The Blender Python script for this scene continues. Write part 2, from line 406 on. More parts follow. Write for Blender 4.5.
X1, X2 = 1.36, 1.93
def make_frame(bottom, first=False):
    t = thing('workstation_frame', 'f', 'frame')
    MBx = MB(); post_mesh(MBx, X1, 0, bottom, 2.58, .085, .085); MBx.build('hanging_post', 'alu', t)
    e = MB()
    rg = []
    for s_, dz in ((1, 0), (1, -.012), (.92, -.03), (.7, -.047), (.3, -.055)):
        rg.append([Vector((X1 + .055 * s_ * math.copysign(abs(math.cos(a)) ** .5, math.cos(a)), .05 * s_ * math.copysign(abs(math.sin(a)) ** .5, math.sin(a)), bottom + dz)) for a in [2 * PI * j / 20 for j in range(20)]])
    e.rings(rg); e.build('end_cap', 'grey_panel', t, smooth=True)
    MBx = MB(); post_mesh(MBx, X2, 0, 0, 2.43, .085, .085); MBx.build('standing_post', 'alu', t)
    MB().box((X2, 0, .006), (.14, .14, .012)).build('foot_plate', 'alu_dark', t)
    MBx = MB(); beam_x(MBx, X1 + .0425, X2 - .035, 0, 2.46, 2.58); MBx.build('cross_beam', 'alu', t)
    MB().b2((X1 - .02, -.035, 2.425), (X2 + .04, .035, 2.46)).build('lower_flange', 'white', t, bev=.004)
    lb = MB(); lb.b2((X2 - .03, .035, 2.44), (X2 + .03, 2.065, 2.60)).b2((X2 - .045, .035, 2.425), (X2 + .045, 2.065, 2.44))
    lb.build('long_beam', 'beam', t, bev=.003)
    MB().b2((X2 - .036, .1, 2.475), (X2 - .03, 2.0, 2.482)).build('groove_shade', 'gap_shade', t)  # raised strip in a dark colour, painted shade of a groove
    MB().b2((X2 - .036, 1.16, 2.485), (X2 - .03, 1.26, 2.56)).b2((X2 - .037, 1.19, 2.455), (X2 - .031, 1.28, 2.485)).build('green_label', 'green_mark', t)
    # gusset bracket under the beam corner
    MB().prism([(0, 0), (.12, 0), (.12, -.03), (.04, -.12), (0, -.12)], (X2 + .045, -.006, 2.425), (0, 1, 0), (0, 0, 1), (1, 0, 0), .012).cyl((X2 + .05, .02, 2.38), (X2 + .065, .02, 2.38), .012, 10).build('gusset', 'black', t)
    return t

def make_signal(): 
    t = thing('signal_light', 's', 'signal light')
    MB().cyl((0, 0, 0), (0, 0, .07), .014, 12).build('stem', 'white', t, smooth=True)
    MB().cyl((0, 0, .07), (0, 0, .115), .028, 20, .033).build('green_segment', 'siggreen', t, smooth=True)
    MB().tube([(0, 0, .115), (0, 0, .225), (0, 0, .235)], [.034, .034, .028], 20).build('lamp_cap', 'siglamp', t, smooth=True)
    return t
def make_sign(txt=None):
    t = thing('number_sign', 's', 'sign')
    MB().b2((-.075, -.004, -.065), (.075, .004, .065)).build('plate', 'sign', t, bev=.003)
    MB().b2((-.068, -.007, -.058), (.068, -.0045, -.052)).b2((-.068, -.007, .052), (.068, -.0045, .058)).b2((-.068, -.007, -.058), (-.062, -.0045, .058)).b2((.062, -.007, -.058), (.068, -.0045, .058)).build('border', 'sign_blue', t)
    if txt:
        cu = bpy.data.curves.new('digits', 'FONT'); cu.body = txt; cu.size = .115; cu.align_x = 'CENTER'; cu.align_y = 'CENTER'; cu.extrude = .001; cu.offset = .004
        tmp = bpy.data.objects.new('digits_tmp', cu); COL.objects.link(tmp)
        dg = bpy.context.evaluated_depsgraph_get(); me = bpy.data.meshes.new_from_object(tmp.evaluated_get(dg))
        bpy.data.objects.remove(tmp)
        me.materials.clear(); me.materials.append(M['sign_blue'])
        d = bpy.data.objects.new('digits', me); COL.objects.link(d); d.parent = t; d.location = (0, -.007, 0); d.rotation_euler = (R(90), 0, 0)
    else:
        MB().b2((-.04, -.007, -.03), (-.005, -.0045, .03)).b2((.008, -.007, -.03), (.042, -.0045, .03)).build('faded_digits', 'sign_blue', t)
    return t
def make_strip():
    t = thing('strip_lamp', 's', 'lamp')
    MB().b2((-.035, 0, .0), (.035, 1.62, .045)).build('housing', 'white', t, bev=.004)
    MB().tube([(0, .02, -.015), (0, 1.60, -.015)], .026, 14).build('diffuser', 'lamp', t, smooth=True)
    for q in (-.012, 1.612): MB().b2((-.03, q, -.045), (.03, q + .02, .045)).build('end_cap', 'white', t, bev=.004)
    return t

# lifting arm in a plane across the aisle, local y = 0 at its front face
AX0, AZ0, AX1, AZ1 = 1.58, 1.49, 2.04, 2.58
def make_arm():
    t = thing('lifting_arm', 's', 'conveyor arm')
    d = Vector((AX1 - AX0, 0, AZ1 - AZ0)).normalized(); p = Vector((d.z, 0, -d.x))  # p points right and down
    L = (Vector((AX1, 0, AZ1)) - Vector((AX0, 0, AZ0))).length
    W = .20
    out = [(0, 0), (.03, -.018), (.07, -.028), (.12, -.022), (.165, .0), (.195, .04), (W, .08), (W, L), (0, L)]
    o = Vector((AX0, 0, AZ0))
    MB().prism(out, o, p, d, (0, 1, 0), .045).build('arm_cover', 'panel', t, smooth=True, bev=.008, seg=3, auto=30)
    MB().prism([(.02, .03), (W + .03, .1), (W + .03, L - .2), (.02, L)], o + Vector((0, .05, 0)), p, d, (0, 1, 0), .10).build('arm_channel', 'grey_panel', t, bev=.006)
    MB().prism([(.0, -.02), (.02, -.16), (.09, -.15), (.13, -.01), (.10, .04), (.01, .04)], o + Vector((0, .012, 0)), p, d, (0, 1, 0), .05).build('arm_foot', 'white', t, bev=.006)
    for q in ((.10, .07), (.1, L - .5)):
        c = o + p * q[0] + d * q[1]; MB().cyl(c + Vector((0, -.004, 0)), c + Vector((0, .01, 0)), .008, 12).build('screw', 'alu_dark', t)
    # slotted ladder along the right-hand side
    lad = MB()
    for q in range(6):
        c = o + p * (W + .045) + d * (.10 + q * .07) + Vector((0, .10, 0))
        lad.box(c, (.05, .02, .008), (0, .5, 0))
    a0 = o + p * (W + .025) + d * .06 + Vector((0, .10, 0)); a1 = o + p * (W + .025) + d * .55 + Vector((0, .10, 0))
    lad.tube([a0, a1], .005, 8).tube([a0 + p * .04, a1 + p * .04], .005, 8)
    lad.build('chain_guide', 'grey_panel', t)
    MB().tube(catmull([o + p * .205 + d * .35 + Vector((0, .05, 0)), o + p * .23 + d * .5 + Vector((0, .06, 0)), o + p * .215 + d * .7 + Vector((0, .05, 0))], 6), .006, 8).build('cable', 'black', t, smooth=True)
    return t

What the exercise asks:
Reproduce the material above without altering a single character.

Exercise output:
The Blender Python script for this scene continues. Write part 2, from line 406 on. More parts follow. Write for Blender 4.5.
X1, X2 = 1.36, 1.93
def make_frame(bottom, first=False):
    t = thing('workstation_frame', 'f', 'frame')
    MBx = MB(); post_mesh(MBx, X1, 0, bottom, 2.58, .085, .085); MBx.build('hanging_post', 'alu', t)
    e = MB()
    rg = []
    for s_, dz in ((1, 0), (1, -.012), (.92, -.03), (.7, -.047), (.3, -.055)):
        rg.append([Vector((X1 + .055 * s_ * math.copysign(abs(math.cos(a)) ** .5, math.cos(a)), .05 * s_ * math.copysign(abs(math.sin(a)) ** .5, math.sin(a)), bottom + dz)) for a in [2 * PI * j / 20 for j in range(20)]])
    e.rings(rg); e.build('end_cap', 'grey_panel', t, smooth=True)
    MBx = MB(); post_mesh(MBx, X2, 0, 0, 2.43, .085, .085); MBx.build('standing_post', 'alu', t)
    MB().box((X2, 0, .006), (.14, .14, .012)).build('foot_plate', 'alu_dark', t)
    MBx = MB(); beam_x(MBx, X1 + .0425, X2 - .035, 0, 2.46, 2.58); MBx.build('cross_beam', 'alu', t)
    MB().b2((X1 - .02, -.035, 2.425), (X2 + .04, .035, 2.46)).build('lower_flange', 'white', t, bev=.004)
    lb = MB(); lb.b2((X2 - .03, .035, 2.44), (X2 + .03, 2.065, 2.60)).b2((X2 - .045, .035, 2.425), (X2 + .045, 2.065, 2.44))
    lb.build('long_beam', 'beam', t, bev=.003)
    MB().b2((X2 - .036, .1, 2.475), (X2 - .03, 2.0, 2.482)).build('groove_shade', 'gap_shade', t)  # raised strip in a dark colour, painted shade of a groove
    MB().b2((X2 - .036, 1.16, 2.485), (X2 - .03, 1.26, 2.56)).b2((X2 - .037, 1.19, 2.455), (X2 - .031, 1.28, 2.485)).build('green_label', 'green_mark', t)
    # gusset bracket under the beam corner
    MB().prism([(0, 0), (.12, 0), (.12, -.03), (.04, -.12), (0, -.12)], (X2 + .045, -.006, 2.425), (0, 1, 0), (0, 0, 1), (1, 0, 0), .012).cyl((X2 + .05, .02, 2.38), (X2 + .065, .02, 2.38), .012, 10).build('gusset', 'black', t)
    return t

def make_signal(): 
    t = thing('signal_light', 's', 'signal light')
    MB().cyl((0, 0, 0), (0, 0, .07), .014, 12).build('stem', 'white', t, smooth=True)
    MB().cyl((0, 0, .07), (0, 0, .115), .028, 20, .033).build('green_segment', 'siggreen', t, smooth=True)
    MB().tube([(0, 0, .115), (0, 0, .225), (0, 0, .235)], [.034, .034, .028], 20).build('lamp_cap', 'siglamp', t, smooth=True)
    return t
def make_sign(txt=None):
    t = thing('number_sign', 's', 'sign')
    MB().b2((-.075, -.004, -.065), (.075, .004, .065)).build('plate', 'sign', t, bev=.003)
    MB().b2((-.068, -.007, -.058), (.068, -.0045, -.052)).b2((-.068, -.007, .052), (.068, -.0045, .058)).b2((-.068, -.007, -.058), (-.062, -.0045, .058)).b2((.062, -.007, -.058), (.068, -.0045, .058)).build('border', 'sign_blue', t)
    if txt:
        cu = bpy.data.curves.new('digits', 'FONT'); cu.body = txt; cu.size = .115; cu.align_x = 'CENTER'; cu.align_y = 'CENTER'; cu.extrude = .001; cu.offset = .004
        tmp = bpy.data.objects.new('digits_tmp', cu); COL.objects.link(tmp)
        dg = bpy.context.evaluated_depsgraph_get(); me = bpy.data.meshes.new_from_object(tmp.evaluated_get(dg))
        bpy.data.objects.remove(tmp)
        me.materials.clear(); me.materials.append(M['sign_blue'])
        d = bpy.data.objects.new('digits', me); COL.objects.link(d); d.parent = t; d.location = (0, -.007, 0); d.rotation_euler = (R(90), 0, 0)
    else:
        MB().b2((-.04, -.007, -.03), (-.005, -.0045, .03)).b2((.008, -.007, -.03), (.042, -.0045, .03)).build('faded_digits', 'sign_blue', t)
    return t
def make_strip():
    t = thing('strip_lamp', 's', 'lamp')
    MB().b2((-.035, 0, .0), (.035, 1.62, .045)).build('housing', 'white', t, bev=.004)
    MB().tube([(0, .02, -.015), (0, 1.60, -.015)], .026, 14).build('diffuser', 'lamp', t, smooth=True)
    for q in (-.012, 1.612): MB().b2((-.03, q, -.045), (.03, q + .02, .045)).build('end_cap', 'white', t, bev=.004)
    return t

# lifting arm in a plane across the aisle, local y = 0 at its front face
AX0, AZ0, AX1, AZ1 = 1.58, 1.49, 2.04, 2.58
def make_arm():
    t = thing('lifting_arm', 's', 'conveyor arm')
    d = Vector((AX1 - AX0, 0, AZ1 - AZ0)).normalized(); p = Vector((d.z, 0, -d.x))  # p points right and down
    L = (Vector((AX1, 0, AZ1)) - Vector((AX0, 0, AZ0))).length
    W = .20
    out = [(0, 0), (.03, -.018), (.07, -.028), (.12, -.022), (.165, .0), (.195, .04), (W, .08), (W, L), (0, L)]
    o = Vector((AX0, 0, AZ0))
    MB().prism(out, o, p, d, (0, 1, 0), .045).build('arm_cover', 'panel', t, smooth=True, bev=.008, seg=3, auto=30)
    MB().prism([(.02, .03), (W + .03, .1), (W + .03, L - .2), (.02, L)], o + Vector((0, .05, 0)), p, d, (0, 1, 0), .10).build('arm_channel', 'grey_panel', t, bev=.006)
    MB().prism([(.0, -.02), (.02, -.16), (.09, -.15), (.13, -.01), (.10, .04), (.01, .04)], o + Vector((0, .012, 0)), p, d, (0, 1, 0), .05).build('arm_foot', 'white', t, bev=.006)
    for q in ((.10, .07), (.1, L - .5)):
        c = o + p * q[0] + d * q[1]; MB().cyl(c + Vector((0, -.004, 0)), c + Vector((0, .01, 0)), .008, 12).build('screw', 'alu_dark', t)
    # slotted ladder along the right-hand side
    lad = MB()
    for q in range(6):
        c = o + p * (W + .045) + d * (.10 + q * .07) + Vector((0, .10, 0))
        lad.box(c, (.05, .02, .008), (0, .5, 0))
    a0 = o + p * (W + .025) + d * .06 + Vector((0, .10, 0)); a1 = o + p * (W + .025) + d * .55 + Vector((0, .10, 0))
    lad.tube([a0, a1], .005, 8).tube([a0 + p * .04, a1 + p * .04], .005, 8)
    lad.build('chain_guide', 'grey_panel', t)
    MB().tube(catmull([o + p * .205 + d * .35 + Vector((0, .05, 0)), o + p * .23 + d * .5 + Vector((0, .06, 0)), o + p * .215 + d * .7 + Vector((0, .05, 0))], 6), .006, 8).build('cable', 'black', t, smooth=True)
    return t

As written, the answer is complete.